Maximum Operating Temperature graph

All Permanent Magnets experience variations in field strength (flux density) as the ambient temperature increases or decreases. How these variations in operating temperature influence magnetic strength depend on the type of magnetic material and the degree above or below ambient temperature in which they are expected to operate. The shape of the magnet is also a factor in how heat affects magnetic strength, and generally speaking, the thicker the magnetised axis of the magnet, the more resistance to power reduction from heat it displays.

As the ambient temperature increases or decreases, changes occur at a molecular level in the magnetic material and this can disrupt the alignment of magnetic particles. Increased heat causes molecules to move faster and in a less uniform manner and is generally disruptive of the field density, reducing magnetic alignment and power. However, up to a point in some materials, lower temperatures (even sub-zero) than ambient can actually increase magnetic power, as the molecules become more aligned and condensed.

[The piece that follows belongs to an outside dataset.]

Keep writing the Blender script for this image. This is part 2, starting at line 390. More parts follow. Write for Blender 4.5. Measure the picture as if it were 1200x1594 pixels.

The Maximum Operating temperature for each type of magnetic material is different. Above this temperature the magnet will experience an incremental decline in power to a point where the loss of magnetic field is either Permanent, Reversible or Irreversible. Reversible power losses are recovered as the magnet’s temperature returns to ambient. Irreversible power losses will not recover to their original level as the magnet cools and will permanently remain lower Permanent power losses occur when Currie temperatures are reached and the structure of the magnetic material is permanently damaged and is no longer able to be magnetised.

Alnico material is highly resistant to temperature fluctuations and can retain their magnetic power up to 525℃. Unfortunately, they have low resistance to demagnetisation as ambient heat levels rise.

Rare Earth Magnets at Low Temperature

Samarium Cobalt materials have good resistance to heat and are not permanently damaged up to 350℃. At temperatures above 150℃ they are more resilient than Neodymium.

Neodymium magnets have the highest magnetic energy in temperatures up to 150℃, but above this temperature they rapidly demagnetise and are usurped in performance by other materials. Higher than standard grades of Neodymium are available to overcome this problem and are identified with a suffix code. Unlike other materials, in below zero temperatures, Neodymium material shows outstanding resistance to demagnetisation and can actually increase in energy output.

Ferrite material, although intrinsically low in magnetic energy, has good resistance to heat and can remain operational at temperatures up to 180℃ before serious demagnetisation begins. This tolerance range makes them highly suitable for DC motors and electric generators.